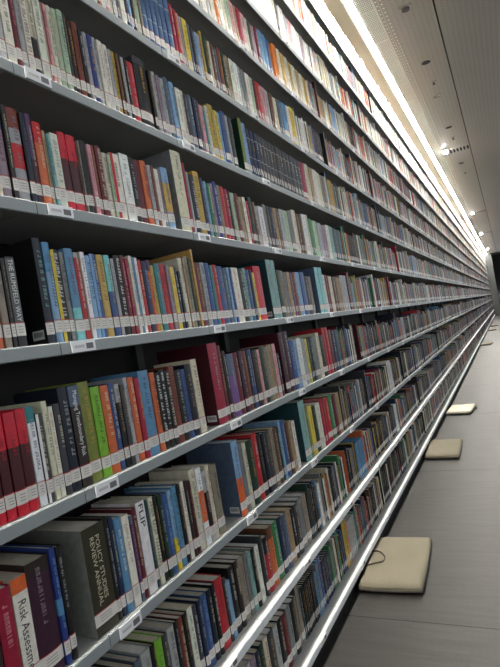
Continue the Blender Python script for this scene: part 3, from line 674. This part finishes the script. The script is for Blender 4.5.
def word_size(sp):
    t, h = sp['t'], sp['h']
    if h > .252: return 'tall'
    if t < .012: return 'thin'
    if t < .018: return 'slim'
    if t > .03: return 'thick'
    return 'short' if h < .195 else 'medium'
stuff = MB()
cname = {'olive drab': 'dark olive', 'greypage': 'grey'}
for sp in books:
    r = sp['row']; y = bookY(r)+sp['setb']; z = ZR[r]+.0006
    if id(sp) in near:
        root = empty('book', (sp['x'], y, z))
        k = ROWS.index(r)+1
        c = cname.get(sp['c'], sp['c']); nb = sp['nb']; nbc = cname.get(nb['c'], nb['c']) if nb else None
        lab = '%s %s book%s, %s from left, %s shelf from floor' % (word_size(sp), c, (' left of %s one' % nbc) if nb else '', ordinal(sp['ord']), ORD[k])
        if sp['opt'].get('text'):
            lab = '%s %s book with title %s, %s shelf from floor' % (word_size(sp), c, sp['opt']['text'].replace('\n', ' '), ORD[k])
            lab = ' '.join(lab.split())
        tag(root, lab, 'book', 'library books on the %s shelf from the floor' % ORD[k])
        b = MB(); w, bu, hard = add_cover(b, sp, 0, 0, 0); b.build('cover', M['book'], root, color=True)
        b = MB(); add_pages(b, sp, 0, 0, 0, w, bu, hard); b.build('page_block', M['paper'], root, color=True)
        b = MB(); add_label(b, sp, 0, 0, 0, bu); b.build('call_number_label', M['label'], root, color=True)
        if sp['opt'].get('text'):
            a0, a1 = sp['opt']['tspan']; L = sp['h']*(a1-a0)
            wd = sp['t']*(.62 if '\n' in sp['opt']['text'] else .5)
            me = text_mesh(sp['opt']['text'], lin(PAL[sp['opt']['tcol']]), L, min(wd, .03), sp['opt'].get('serif'))
            o = bpy.data.objects.new('title_lettering', me); COL.objects.link(o); o.parent = root
            o.location = (0, -.0006, sp['h']*a1)
        else:
            b = MB(); add_lettering(b, sp, 0, 0, 0, bu)
            if b.f: b.build('title_lettering', M['ink'], root, color=True)
        if sp['opt'].get('barcode'):
            b = MB(); xx = -sp['t']/2-.0006
            b.quad((xx, .050, .012), (xx, .012, .012), (xx, .012, .034), (xx, .050, .034), (.75,.75,.73))
            for q in range(9):
                ya = .016+q*.0034; b.quad((xx-.0002, ya+.0018, .018), (xx-.0002, ya, .018), (xx-.0002, ya, .030), (xx-.0002, ya+.0018, .030), (.05,.05,.05))
            b.build('barcode_sticker', M['label'], root, color=True)
    else:
        X = sp['x']
        if X < 5.5:
            w, bu, hard = add_cover(stuff, sp, X, y, z, 5)
            add_pages(stuff, sp, X, y, z, w, bu, hard, 1)
            add_label(stuff, sp, X, y, z, bu, 3, 2, X < 3)
            add_lettering(stuff, sp, X, y, z, bu, 3, X > 4)
        else:
            t, h, d = sp['t'], sp['h'], sp['dep']
            stuff.box(X-t/2, y, z, X+t/2, y+d, z+h, sp['rgb'], 0)
            stuff.c[-5] = PAGEC[0]
            stuff.quad((X-t/2, y-.0006, z+.022), (X+t/2, y-.0006, z+.022), (X+t/2, y-.0006, z+.050), (X-t/2, y-.0006, z+.050), (.78,.74,.68), 2)
            if X < 16: add_lettering(stuff, sp, X, y-.0002, z, 0, 3, True)
so = stuff.build('library_books', [M['book'], M['paper'], M['label'], M['ink']], color=True)
tag(so, 'thousands of upright library books filling the shelves away into the distance', 'books', kind='stuff')

# ------------------------------------------------------------------ floor cushions
def cushion(loc, rz, sx, sy, th, mat_, label, handle, name='floor_cushion', skew=0.):
    t = empty(name, loc, rz)
    N, b = 18, MB()
    def surf(sgn):
        i0 = len(b.v)
        for i in range(N+1):
            for j in range(N+1):
                u, v = -1+2*i/N, -1+2*j/N
                # squircle outline with soft corners
                uu = u*(1-.035*v*v*v*v); vv = v*(1-.035*u*u*u*u)
                e = max(abs(u), abs(v)); prof = (1-e**7)**.5
                wob = .0022*math.sin(5.1*u+2*v)+.0018*math.sin(7*v-3*u)
                zz = th/2 + sgn*(th/2-.013+.013*prof) + (wob*prof if sgn > 0 else 0)
                b.v.append((uu*sx/2+skew*vv*sy/2, vv*sy/2, zz))
        for i in range(N):
            for j in range(N):
                a = i0+i*(N+1)+j; q = (a, a+N+1, a+N+2, a+1)
                b.f.append(q if sgn > 0 else q[::-1]); b.c.append((1,1,1)); b.m.append(0)
        return i0
    a = surf(1); c = surf(-1)
    rim = [(i, 0) for i in range(N)]+[(N, j) for j in range(N)]+[(i, N) for i in range(N, 0, -1)]+[(0, j) for j in range(N, 0, -1)]
    for k in range(len(rim)):
        p, q = rim[k], rim[(k+1) % len(rim)]
        ia, ib = p[0]*(N+1)+p[1], q[0]*(N+1)+q[1]
        b.f.append((c+ia, c+ib, a+ib, a+ia)); b.c.append((1,1,1)); b.m.append(0)
    b.build('pad', mat_, t, smooth=True)
    def tube(pts, r, name, m, closed=False):
        cu = bpy.data.curves.new(name, 'CURVE'); cu.dimensions = '3D'; cu.bevel_depth = r; cu.bevel_resolution = 2
        s = cu.splines.new('POLY'); s.points.add(len(pts)-1); s.use_cyclic_u = closed
        for p, q in zip(s.points, pts): p.co = (*q, 1)
        o = bpy.data.objects.new(name, cu); COL.objects.link(o); bpy.context.view_layer.update()
        me = bpy.data.meshes.new_from_object(o.evaluated_get(bpy.context.evaluated_depsgraph_get()))
        bpy.data.objects.remove(o); me.materials.clear(); me.materials.append(m)
        o = bpy.data.objects.new(name, me); COL.objects.link(o); o.parent = t; return o
    def rimpts(zf, grow):
        out = []
        for (i, j) in rim:
            u, v = -1+2*i/N, -1+2*j/N
            uu = u*(1-.035*v**4)*grow; vv = v*(1-.035*u**4)*grow
            out.append((uu*sx/2+skew*vv*sy/2, vv*sy/2, zf))
        return out
    tube(rimpts(th*.66, .992), .0035, 'piping', M['piping'], True)
    tube(rimpts(th*.34, .999), .0045, 'zip', M['zip'], True)
    hx, hy, hr, kind = handle
    pts = []
    for k in range(15):
        a_ = math.pi*k/14
        if kind == 'top': pts.append((hx+math.cos(a_)*.085, hy-math.sin(a_)*hr, th+.004+.006*math.sin(a_*3)))
        else: pts.append((hx+math.cos(a_)*.045, hy-math.sin(a_)*hr, th*.6-.004*math.sin(a_)))
    tube(pts, .0045, 'handle', M['cord'] if kind == 'top' else M['piping'])
    tag(t, label, 'cushion', 'seat cushions on the floor along the bookcase')
    return t
cushion((2.85, .764, FLOOR), math.radians(3), .60, .325, .052, M['cushion'], 'large beige square seat cushion nearest the viewer, cord handle on top', (-.02, .148, .085, 'top'))
cushion((5.21, .762, FLOOR), math.radians(2), .60, .305, .048, M['cushion'], 'beige seat cushion in the middle, second from the viewer along the aisle', (.22, -.148, .02, 'side'), skew=.12)
cushion((7.08, .745, FLOOR), math.radians(-5), .46, .30, .05, M['cream'], 'pale cream seat cushion with a side loop, third from the viewer', (.0, -.145, .05, 'side'))
cushion((16.6, .76, FLOOR), math.radians(-3), .6, .31, .05, M['cushion'], 'fourth seat cushion from the viewer, far down the aisle', (0, -.15, .03, 'side'))
cushion((23.0, .74, FLOOR), math.radians(-2), .6, .31, .05, M['cushion'], 'fifth seat cushion from the viewer, a sliver far away', (0, -.15, .03, 'side'))
cushion((26.0, .74, FLOOR), math.radians(2), .6, .31, .05, M['cushion'], 'farthest seat cushion, near the dark end of the aisle', (0, -.15, .03, 'side'))

# ------------------------------------------------------------------ light
w = bpy.data.worlds.new('world'); scene.world = w; w.use_nodes = True
w.node_tree.nodes['Background'].inputs[0].default_value = (.90, .95, 1.0, 1)
w.node_tree.nodes['Background'].inputs[1].default_value = .19
scene.view_settings.view_transform = 'Standard'
scene.view_settings.look = 'None'
scene.view_settings.gamma = 1.0
scene.view_settings.use_curve_mapping = False
scene.view_settings.exposure = 2.4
################
Set problem: Copy every line of the listing containing the string "scene".

Solution for this task:
Continue the Blender Python script for this scene: part 3, from line 674. This part finishes the script. The script is for Blender 4.5.
w = bpy.data.worlds.new('world'); scene.world = w; w.use_nodes = True
scene.view_settings.view_transform = 'Standard'
scene.view_settings.look = 'None'
scene.view_settings.gamma = 1.0
scene.view_settings.use_curve_mapping = False
scene.view_settings.exposure = 2.4